TL’deki reel artış 2025’in gelmesiyle maliyetleri daha da yükselteceğin­den, emek yoğun sektörlerin işlerinin daha da zorlaşacağını ve ihracat üzerinde olumsuz et­kisini sürdüreceğini unutmamak gerekiyor. Sanayicilerin ve ihracatçıların mutlak surette sübvanse edilmemesi halinde 2025 onlar için yine zor bir yıl olacak.
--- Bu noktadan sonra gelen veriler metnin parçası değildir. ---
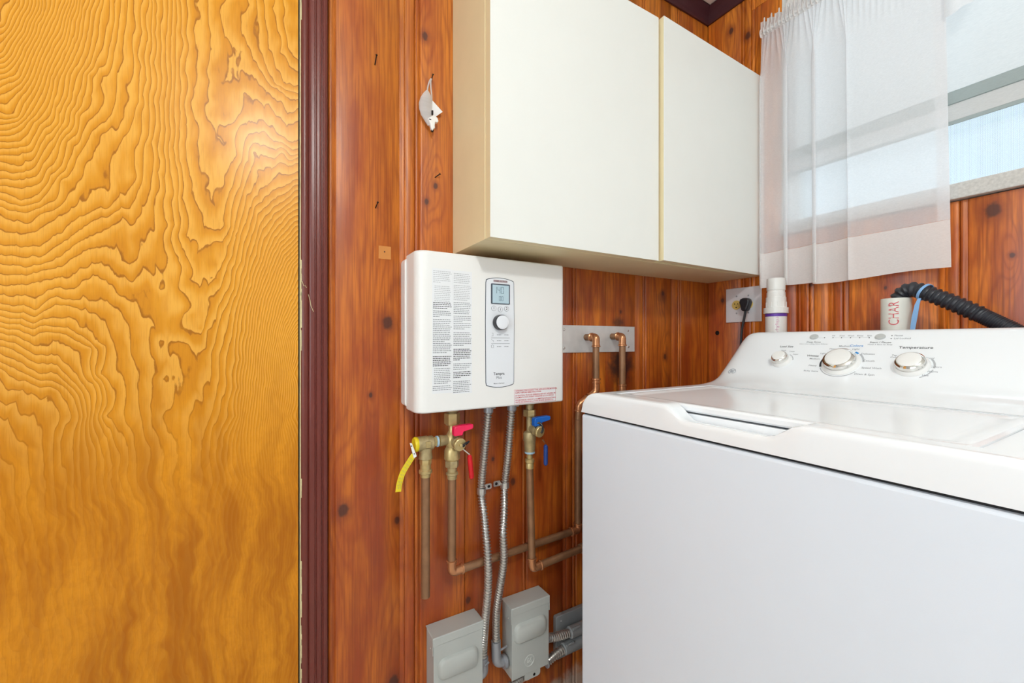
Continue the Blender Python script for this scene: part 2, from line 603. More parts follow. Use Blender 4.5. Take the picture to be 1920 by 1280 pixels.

Ve hatta diyebilirim ki, 2025, 2024’ün son 3-4 ayı ile neredeyse eşde­ğer bir tablo ortaya koyacak.

Trump, ülkesi için sanayileşmenin ve mil­liyetçiliğin önemini hiç şüphesiz dünyaya ye­niden haykıracak ve bu konuda önemli karar­lar alacak. Bu da demektir ki ticarette kartlar yeniden dağıtılacak. Rusya-Ukrayna savaşı yıl ortasında son bulacak ve Rusya yeniden oyuna girerken, Ukrayna’nın ve ardından Su­riye’nin yeniden yapılanması ile ülkemiz mü­teahhitleri için de çok önemli fırsatlar haya­ta geçecek. Hindistan daha da güçlenecek, Çin batı ile rekabeti daha fazla hissedecek. İk­limsel kalkınmaya yönelik Paris İklim anlaş­masındaki kararlar ötenecek. Bunlar benim 2025’e ilişkin öngörülerim. Ve biz Türk halkı olarak biraz daha sabredeceğiz.